On Saturday, the Times published a story online headlined “A Voice of Hate in America’s Heartland” that details the relatively pedestrian existence of Tony Hovater in New Carlisle, Ohio. The story aimed to unpack how Hovater’s disturbing views on race do not dominate his life or turn him into a universal pariah in his community — a noble journalistic attempt to try to add texture and complexity to an ascendant group of American voters of whom many readers don’t have first-hand experience.

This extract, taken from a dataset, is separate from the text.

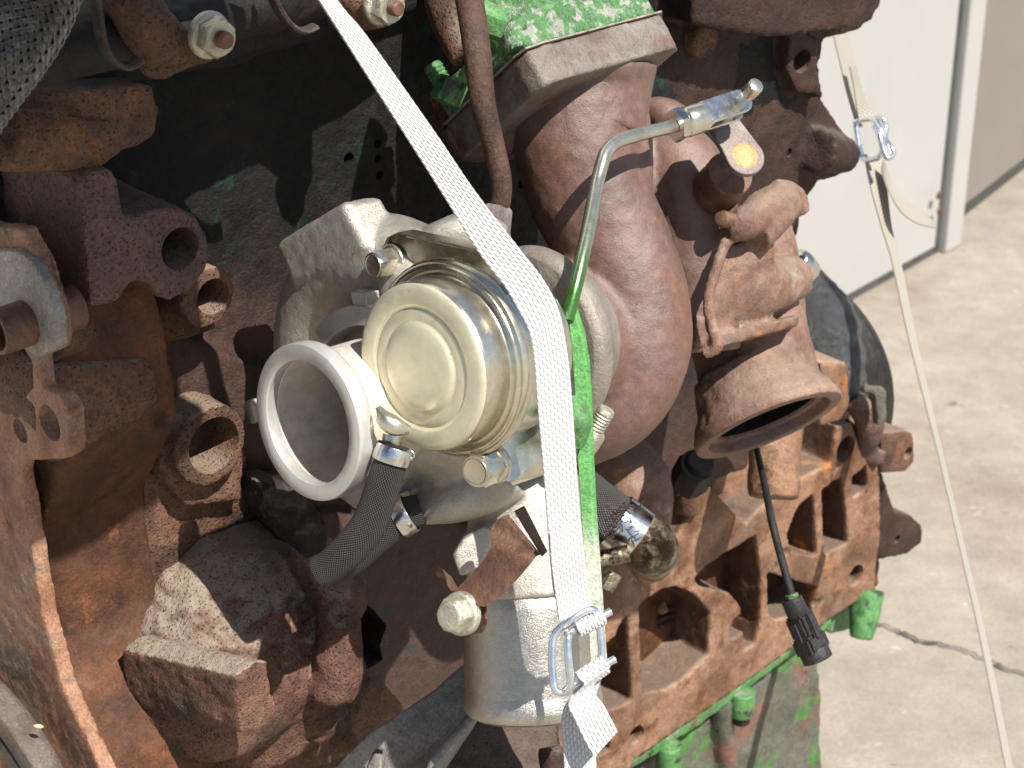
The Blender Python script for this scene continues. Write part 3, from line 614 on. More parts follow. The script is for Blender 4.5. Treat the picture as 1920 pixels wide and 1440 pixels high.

But the reaction to the piece has been sharp and unsparing. Critics in the media have been arguing that the piece “normalizes” the neo-Nazi ideology and gives the story’s protagonist too much ink in the nation’s most prominent newspaper to spread his viewpoints.

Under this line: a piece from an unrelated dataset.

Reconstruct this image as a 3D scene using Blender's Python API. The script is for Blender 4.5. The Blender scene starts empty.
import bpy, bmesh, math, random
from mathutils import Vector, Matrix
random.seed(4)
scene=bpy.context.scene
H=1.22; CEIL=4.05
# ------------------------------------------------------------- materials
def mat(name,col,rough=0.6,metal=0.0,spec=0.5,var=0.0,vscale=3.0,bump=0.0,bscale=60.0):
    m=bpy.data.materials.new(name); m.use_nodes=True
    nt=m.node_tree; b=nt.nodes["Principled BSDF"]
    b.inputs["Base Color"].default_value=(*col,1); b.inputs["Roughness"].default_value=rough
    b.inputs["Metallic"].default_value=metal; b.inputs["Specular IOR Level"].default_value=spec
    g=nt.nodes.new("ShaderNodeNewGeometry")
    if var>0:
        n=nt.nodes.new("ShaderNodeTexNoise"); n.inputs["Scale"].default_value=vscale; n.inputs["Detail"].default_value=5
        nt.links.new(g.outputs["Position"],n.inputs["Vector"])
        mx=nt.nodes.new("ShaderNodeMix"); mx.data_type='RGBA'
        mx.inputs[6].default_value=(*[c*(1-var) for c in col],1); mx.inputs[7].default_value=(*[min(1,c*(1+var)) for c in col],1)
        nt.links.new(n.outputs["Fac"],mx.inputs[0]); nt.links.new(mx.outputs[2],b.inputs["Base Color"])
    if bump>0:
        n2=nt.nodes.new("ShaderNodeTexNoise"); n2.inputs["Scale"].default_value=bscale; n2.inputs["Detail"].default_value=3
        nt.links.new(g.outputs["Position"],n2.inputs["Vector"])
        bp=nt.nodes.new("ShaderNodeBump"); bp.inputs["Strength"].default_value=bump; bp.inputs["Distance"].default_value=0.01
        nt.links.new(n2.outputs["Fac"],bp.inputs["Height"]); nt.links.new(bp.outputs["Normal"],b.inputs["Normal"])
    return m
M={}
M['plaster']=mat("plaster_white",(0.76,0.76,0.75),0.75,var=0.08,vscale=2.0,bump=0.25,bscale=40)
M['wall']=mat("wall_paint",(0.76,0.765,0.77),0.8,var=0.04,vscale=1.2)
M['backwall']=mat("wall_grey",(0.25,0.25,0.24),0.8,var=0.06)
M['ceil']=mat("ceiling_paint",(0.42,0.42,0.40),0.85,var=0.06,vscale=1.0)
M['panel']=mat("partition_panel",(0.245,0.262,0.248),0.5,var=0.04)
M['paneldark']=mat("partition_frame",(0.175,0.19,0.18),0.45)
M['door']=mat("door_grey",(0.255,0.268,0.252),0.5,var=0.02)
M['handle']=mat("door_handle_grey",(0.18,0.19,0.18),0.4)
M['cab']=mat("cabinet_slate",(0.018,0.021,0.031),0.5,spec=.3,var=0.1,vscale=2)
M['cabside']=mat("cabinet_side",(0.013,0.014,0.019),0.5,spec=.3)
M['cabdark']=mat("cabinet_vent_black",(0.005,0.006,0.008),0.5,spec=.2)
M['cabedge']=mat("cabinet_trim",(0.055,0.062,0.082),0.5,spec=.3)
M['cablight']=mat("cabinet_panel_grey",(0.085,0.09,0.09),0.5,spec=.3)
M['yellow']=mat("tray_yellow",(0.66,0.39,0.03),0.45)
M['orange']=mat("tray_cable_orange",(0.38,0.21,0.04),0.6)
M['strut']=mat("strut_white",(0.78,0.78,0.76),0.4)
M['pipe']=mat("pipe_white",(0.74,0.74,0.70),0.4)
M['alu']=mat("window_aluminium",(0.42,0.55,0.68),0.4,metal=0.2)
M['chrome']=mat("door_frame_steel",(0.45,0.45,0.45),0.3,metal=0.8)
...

Here’s just some of the reaction online:
Somehow the NYT's post-election paranoia that it didn't understand Trump's America has led to its publishing an deeply sympathetic portrait of a white supremacist.
— Nate Silver (@NateSilver538) November 25, 2017
Here's a good rule of thumb, newspapers: If you can imagine a Nazi reading the article and going "This is a great article", DON'T PRINT IT!
— Kumail Nanjiani (@kumailn) November 25, 2017
The journalist in me understands that your job sometimes is to explain why awful people are so awful. It’s a delicate process. It’s a fine line between explaining and giving hateful people a platform that normalizes their hate. Swing and a miss, here https://t.co/KkEE2rmhTv
— Jemele Hill (@jemelehill) November 25, 2017
The problem with this article isn't that it's about a Nazi but that it doesn't add anything to our understanding of modern Nazis. Of course racists shop at supermarkets and play in bands and enjoy Seinfeld and own cats. That evil is also banal is not new. https://t.co/bOIQU4pOzu
— Ezra Klein (@ezraklein) November 25, 2017
It is definitely responsible to profile a Nazi as if he’s just an odd curiosity and not part of a violent and dangerous movement. https://t.co/0gJuaCpd0v
— Jamelle Bouie (@jbouie) November 25, 2017
The author of the story, Richard Fausset, tried to explain his mission in a companion “Times Insider” published alongside the profile. Fausset acknowledged that he had not found all the answers in his quest to understand what motivated Hovater’s radicalism, but he still wanted to offer readers a snapshot of what it is like to speak with an avowed white supremacist.
“Sometimes all we can bring you is the words of the police spokesman, the suspect’s picture from a high school yearbook, the acrid stench of the burned woods,” wrote Fausset. “Sometimes a soul, and its shape, remain obscure to both writer and reader.”
the nyt reporter who profiled the ohio nazi basically confesses he didn't get much. and that the intvws didn't connect any dots for him. sometimes you gotta know when to kill a story. https://t.co/1VyuN0hNal pic.twitter.com/dRbte68N01
— Charlie Warzel (@cwarzel) November 25, 2017
Update: The Times responded to the criticism on Sunday, saying that the paper “agonized over the tone and content of the article” but attempted to “describe the degree to which hate and extremism have become far more normal in American life than many of us want to think.”
“We regret the degree to which the piece offended so many readers. We recognize that people can disagree on how best to tell a disagreeable story,” wrote national editor Marc Lacey. “What we think is indisputable, though, is the need to shed more light, not less, on the most extreme corners of American life and the people who inhabit them. That’s what the story, however imperfectly, tried to do.”